Repeat verbatim only the lines from the one with "What Blender Python" through the one with "COL = scene.collection", both ends kept. Pictures stay out.

**** Working data

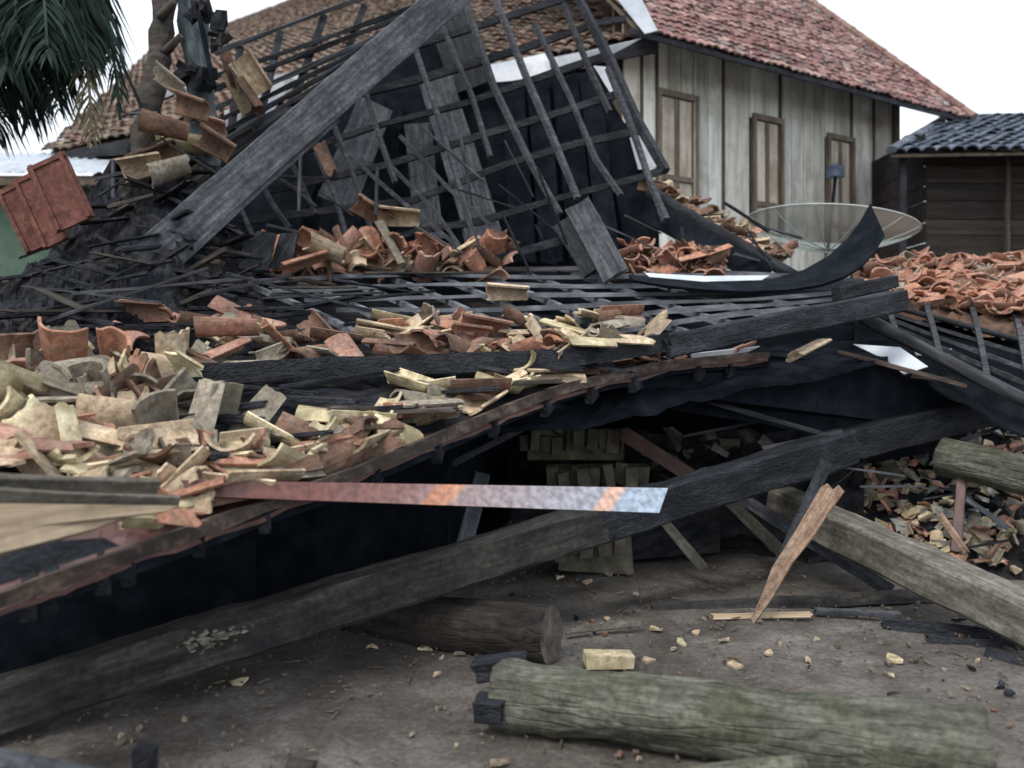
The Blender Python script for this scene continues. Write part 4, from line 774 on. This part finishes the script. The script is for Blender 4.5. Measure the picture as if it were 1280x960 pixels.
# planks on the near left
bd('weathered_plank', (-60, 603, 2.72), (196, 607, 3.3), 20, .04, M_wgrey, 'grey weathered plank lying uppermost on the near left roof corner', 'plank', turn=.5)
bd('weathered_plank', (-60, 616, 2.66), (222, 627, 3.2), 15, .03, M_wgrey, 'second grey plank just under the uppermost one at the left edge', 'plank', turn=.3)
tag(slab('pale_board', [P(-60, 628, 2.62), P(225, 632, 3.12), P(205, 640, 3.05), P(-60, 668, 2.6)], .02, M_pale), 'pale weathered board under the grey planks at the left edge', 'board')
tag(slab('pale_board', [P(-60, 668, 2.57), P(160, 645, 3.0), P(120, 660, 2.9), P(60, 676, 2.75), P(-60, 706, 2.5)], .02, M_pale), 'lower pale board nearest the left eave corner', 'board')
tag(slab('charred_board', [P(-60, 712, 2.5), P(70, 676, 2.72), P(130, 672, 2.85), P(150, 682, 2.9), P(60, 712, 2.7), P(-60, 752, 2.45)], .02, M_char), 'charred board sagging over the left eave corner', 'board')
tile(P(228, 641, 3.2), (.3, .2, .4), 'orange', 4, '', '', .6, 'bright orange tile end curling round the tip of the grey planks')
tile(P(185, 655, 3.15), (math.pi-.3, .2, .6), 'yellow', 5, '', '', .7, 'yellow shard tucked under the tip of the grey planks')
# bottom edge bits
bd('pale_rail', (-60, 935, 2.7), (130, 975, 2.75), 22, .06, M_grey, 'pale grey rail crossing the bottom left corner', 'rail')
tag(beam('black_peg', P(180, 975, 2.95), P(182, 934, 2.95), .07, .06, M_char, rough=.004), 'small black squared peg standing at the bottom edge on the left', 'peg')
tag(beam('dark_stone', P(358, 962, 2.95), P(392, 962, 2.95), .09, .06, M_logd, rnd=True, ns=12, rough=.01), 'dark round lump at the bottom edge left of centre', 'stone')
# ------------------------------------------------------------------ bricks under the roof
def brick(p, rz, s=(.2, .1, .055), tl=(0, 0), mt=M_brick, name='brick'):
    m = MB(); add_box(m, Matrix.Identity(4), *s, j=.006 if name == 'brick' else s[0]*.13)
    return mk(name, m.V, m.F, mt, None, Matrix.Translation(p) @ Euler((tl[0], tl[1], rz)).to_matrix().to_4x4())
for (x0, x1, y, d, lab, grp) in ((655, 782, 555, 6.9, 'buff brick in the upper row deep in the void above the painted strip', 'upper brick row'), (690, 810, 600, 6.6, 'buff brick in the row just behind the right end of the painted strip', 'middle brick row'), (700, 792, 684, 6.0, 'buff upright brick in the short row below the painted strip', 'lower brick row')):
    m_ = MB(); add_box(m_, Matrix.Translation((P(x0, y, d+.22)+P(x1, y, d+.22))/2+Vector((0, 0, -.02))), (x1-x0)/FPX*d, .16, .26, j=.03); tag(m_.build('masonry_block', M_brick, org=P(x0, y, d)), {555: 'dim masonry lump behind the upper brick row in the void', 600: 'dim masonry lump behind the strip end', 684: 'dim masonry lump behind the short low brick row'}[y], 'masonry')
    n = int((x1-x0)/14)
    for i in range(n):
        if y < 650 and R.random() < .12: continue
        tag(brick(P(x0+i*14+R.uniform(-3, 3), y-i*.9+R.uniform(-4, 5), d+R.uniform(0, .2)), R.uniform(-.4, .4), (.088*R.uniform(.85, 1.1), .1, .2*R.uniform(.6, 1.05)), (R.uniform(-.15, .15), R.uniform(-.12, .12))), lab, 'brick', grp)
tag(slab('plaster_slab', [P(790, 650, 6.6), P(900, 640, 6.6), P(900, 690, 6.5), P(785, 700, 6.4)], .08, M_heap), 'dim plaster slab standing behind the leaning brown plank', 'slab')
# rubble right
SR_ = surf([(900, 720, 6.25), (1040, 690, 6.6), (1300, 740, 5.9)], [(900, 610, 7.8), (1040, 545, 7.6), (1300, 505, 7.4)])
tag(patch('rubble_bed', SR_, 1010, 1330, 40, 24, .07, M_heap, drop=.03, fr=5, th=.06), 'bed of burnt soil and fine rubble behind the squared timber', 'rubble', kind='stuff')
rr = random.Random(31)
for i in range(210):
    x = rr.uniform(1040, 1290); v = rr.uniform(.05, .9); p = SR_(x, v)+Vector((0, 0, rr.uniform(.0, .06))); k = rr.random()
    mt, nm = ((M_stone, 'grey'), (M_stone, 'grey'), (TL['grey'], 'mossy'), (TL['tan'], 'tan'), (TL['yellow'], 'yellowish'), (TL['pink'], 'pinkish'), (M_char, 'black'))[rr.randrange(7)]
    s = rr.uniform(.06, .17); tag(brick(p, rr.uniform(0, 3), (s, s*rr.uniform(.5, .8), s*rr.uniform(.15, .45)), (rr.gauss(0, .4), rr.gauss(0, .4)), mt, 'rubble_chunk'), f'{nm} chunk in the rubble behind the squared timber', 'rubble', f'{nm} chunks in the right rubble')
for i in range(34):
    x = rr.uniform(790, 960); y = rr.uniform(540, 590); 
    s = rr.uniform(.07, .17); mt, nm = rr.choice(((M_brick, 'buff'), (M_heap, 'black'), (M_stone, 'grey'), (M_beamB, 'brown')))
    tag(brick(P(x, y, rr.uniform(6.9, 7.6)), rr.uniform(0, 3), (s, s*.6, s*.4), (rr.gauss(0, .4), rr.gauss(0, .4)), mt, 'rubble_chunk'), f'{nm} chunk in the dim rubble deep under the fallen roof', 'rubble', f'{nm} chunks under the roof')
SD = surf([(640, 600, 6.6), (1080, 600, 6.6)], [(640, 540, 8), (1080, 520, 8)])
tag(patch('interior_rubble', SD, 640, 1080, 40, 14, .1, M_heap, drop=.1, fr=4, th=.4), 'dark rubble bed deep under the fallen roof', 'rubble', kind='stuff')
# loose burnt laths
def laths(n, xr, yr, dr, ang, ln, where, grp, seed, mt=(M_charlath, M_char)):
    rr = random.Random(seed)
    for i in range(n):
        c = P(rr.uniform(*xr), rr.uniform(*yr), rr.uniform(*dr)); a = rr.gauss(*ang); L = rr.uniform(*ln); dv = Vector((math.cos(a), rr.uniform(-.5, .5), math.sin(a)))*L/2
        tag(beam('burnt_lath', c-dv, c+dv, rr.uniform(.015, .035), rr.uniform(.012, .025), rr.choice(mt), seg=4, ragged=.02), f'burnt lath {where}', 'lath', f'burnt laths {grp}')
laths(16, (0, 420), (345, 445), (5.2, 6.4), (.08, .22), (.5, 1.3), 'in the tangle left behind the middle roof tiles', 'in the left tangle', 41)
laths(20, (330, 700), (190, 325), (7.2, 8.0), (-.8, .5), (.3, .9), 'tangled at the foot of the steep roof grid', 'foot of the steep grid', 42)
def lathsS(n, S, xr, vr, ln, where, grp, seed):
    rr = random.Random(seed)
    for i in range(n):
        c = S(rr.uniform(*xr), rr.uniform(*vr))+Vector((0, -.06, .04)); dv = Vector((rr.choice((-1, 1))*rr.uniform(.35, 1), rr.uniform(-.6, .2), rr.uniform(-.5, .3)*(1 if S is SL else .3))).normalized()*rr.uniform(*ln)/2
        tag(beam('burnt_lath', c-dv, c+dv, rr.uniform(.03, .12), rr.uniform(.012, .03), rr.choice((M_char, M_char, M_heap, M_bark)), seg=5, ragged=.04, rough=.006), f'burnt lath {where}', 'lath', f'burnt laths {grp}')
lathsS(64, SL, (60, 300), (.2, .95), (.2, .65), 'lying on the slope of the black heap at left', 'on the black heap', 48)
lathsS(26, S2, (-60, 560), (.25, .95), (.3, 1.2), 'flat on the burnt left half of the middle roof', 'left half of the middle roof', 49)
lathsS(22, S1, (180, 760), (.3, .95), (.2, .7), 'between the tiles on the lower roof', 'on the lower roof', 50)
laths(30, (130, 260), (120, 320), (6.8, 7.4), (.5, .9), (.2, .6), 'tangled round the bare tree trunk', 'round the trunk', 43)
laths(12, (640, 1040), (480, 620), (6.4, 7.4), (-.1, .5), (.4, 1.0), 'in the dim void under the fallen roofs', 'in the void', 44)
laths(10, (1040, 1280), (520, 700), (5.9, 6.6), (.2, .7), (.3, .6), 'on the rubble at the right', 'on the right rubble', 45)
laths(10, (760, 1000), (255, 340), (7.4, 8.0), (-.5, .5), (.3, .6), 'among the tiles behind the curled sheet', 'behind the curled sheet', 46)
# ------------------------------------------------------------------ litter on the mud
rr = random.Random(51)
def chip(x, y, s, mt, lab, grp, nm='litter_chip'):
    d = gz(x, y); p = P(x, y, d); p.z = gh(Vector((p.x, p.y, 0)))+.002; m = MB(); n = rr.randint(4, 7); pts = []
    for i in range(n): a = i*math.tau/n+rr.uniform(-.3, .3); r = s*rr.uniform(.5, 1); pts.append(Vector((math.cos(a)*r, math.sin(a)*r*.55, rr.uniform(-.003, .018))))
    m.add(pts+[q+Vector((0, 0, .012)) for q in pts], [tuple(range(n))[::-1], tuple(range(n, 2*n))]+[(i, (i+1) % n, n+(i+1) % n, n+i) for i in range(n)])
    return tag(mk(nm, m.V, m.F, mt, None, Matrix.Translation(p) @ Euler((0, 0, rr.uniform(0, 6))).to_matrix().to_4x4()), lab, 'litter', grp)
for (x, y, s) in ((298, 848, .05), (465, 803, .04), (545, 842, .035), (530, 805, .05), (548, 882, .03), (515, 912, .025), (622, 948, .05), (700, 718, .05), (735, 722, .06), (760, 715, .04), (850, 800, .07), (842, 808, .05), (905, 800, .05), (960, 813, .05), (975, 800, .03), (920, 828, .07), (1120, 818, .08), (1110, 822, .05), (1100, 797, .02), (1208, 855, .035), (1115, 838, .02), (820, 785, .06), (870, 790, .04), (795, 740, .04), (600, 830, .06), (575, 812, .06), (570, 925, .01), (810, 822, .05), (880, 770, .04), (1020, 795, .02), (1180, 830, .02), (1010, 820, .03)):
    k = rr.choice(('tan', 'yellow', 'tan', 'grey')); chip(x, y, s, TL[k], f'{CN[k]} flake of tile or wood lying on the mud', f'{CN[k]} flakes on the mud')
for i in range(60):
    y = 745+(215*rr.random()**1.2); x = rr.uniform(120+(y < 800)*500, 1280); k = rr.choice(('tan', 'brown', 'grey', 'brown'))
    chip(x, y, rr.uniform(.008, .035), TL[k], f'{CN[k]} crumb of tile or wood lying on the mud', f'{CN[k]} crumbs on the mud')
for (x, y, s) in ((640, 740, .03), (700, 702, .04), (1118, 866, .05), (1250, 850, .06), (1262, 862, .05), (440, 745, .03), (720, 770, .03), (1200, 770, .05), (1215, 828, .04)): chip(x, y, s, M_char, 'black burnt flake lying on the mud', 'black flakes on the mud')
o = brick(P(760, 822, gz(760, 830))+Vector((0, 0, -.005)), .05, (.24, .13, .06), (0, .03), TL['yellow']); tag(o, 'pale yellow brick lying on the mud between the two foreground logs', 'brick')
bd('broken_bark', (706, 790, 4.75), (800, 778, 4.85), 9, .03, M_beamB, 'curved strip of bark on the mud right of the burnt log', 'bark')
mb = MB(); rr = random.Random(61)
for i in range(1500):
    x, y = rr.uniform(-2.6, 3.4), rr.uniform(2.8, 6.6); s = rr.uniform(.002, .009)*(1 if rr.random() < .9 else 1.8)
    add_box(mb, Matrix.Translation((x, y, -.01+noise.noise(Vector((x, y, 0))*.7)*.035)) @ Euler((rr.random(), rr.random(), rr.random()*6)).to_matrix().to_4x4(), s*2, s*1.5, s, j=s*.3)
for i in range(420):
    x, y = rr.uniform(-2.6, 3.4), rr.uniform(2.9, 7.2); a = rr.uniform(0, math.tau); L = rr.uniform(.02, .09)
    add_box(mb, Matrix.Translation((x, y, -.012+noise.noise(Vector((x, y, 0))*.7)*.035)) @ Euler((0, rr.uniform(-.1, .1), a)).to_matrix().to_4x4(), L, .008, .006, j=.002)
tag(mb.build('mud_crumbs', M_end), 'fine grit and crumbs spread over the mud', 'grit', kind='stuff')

********
**** Working data

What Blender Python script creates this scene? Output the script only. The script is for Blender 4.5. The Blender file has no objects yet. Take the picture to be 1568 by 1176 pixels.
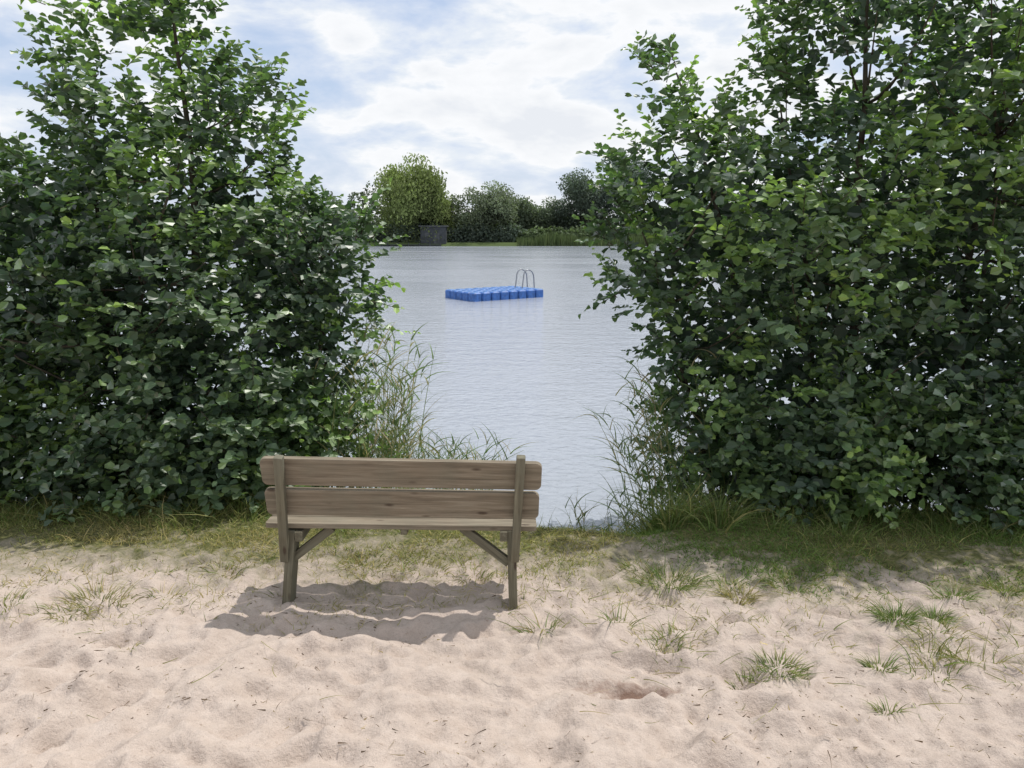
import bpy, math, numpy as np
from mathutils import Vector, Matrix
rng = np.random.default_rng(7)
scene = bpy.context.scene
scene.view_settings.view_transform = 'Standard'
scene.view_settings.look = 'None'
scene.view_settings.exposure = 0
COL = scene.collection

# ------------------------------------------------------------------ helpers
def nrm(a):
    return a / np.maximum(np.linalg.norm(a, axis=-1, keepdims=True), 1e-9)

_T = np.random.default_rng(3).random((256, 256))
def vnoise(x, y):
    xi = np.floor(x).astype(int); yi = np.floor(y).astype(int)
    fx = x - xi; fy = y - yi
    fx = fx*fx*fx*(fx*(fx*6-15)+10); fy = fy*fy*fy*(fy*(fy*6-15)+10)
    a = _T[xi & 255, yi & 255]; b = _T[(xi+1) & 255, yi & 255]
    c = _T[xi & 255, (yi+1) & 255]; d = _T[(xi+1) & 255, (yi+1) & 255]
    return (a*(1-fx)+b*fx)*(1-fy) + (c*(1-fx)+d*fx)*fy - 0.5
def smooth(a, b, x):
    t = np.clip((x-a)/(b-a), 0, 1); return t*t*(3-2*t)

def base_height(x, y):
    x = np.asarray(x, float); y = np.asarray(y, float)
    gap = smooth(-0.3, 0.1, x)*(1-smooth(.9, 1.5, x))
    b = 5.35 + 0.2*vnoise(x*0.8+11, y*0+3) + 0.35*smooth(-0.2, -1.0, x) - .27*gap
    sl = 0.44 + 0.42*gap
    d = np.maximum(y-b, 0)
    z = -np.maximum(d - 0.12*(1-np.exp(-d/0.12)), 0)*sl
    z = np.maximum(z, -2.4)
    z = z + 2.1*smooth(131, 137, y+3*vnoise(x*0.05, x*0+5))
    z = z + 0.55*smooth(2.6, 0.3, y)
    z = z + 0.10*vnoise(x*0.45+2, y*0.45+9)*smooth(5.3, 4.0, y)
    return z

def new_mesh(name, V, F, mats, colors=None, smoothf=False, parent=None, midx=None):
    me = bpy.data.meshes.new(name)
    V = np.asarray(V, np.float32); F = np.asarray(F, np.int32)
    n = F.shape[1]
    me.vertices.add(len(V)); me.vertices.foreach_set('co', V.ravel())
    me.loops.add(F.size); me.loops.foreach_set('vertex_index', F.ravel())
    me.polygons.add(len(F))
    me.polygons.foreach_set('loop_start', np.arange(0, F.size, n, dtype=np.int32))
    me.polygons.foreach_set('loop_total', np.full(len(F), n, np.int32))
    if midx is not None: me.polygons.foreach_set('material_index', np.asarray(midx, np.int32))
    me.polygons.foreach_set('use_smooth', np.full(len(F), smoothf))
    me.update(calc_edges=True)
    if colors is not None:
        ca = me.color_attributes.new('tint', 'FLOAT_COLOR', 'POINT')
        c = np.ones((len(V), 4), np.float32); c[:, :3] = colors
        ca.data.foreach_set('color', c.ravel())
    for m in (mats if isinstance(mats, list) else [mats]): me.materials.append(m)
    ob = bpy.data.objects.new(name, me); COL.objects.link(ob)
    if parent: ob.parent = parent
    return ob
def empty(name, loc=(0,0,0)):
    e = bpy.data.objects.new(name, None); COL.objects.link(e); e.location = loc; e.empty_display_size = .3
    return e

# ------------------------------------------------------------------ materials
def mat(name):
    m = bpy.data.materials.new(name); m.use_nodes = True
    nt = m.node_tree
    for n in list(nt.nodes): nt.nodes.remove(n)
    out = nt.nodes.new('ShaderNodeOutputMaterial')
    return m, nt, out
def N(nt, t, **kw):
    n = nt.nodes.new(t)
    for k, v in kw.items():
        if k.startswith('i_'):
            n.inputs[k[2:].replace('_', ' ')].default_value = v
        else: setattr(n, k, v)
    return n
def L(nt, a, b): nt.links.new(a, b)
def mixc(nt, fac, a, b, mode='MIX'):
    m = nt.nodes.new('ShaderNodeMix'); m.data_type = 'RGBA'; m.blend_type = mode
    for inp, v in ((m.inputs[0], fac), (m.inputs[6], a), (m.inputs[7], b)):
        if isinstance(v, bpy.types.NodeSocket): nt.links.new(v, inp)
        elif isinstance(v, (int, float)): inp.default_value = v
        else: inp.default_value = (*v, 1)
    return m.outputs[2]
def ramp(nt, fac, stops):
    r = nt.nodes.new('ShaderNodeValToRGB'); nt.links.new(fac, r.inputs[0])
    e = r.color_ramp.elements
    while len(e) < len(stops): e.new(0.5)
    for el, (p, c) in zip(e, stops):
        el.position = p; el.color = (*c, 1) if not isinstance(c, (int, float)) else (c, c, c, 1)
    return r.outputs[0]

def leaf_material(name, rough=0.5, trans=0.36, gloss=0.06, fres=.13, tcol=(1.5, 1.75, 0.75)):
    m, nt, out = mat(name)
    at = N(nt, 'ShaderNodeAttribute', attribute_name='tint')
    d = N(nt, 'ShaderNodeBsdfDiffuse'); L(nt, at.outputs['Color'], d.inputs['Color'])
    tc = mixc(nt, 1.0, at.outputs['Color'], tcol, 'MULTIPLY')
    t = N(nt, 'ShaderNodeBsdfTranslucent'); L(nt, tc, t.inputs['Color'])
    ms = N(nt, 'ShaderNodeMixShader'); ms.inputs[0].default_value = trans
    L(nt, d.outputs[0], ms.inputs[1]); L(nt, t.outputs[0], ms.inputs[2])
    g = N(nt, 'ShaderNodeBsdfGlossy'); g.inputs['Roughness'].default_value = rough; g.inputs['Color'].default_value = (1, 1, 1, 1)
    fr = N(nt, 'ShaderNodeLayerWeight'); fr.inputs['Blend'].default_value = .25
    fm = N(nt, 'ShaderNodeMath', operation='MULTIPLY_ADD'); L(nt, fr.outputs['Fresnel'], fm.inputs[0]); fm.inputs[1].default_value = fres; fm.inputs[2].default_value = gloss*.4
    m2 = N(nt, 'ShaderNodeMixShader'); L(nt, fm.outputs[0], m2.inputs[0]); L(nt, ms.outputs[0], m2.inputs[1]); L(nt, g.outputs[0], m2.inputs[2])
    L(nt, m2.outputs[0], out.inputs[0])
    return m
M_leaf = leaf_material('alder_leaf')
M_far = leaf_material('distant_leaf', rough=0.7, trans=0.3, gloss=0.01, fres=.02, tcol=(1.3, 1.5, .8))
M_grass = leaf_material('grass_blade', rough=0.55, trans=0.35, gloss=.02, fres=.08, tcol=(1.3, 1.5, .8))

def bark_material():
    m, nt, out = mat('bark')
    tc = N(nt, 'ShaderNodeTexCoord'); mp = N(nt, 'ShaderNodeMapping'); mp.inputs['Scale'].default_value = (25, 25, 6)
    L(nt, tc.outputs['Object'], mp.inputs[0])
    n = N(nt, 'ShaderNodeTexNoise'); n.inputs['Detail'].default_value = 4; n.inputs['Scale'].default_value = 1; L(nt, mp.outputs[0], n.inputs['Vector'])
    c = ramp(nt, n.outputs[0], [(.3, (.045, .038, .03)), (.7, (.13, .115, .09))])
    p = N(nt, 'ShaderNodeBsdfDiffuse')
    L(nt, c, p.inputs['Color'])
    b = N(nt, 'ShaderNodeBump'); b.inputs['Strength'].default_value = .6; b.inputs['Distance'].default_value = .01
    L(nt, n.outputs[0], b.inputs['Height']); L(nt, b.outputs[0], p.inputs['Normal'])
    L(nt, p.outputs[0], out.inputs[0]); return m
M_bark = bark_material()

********

Task output —
What Blender Python script creates this scene? Output the script only. The script is for Blender 4.5. The Blender file has no objects yet. Take the picture to be 1568 by 1176 pixels.
import bpy, math, numpy as np
from mathutils import Vector, Matrix
rng = np.random.default_rng(7)
scene = bpy.context.scene
scene.view_settings.view_transform = 'Standard'
scene.view_settings.look = 'None'
scene.view_settings.exposure = 0
COL = scene.collection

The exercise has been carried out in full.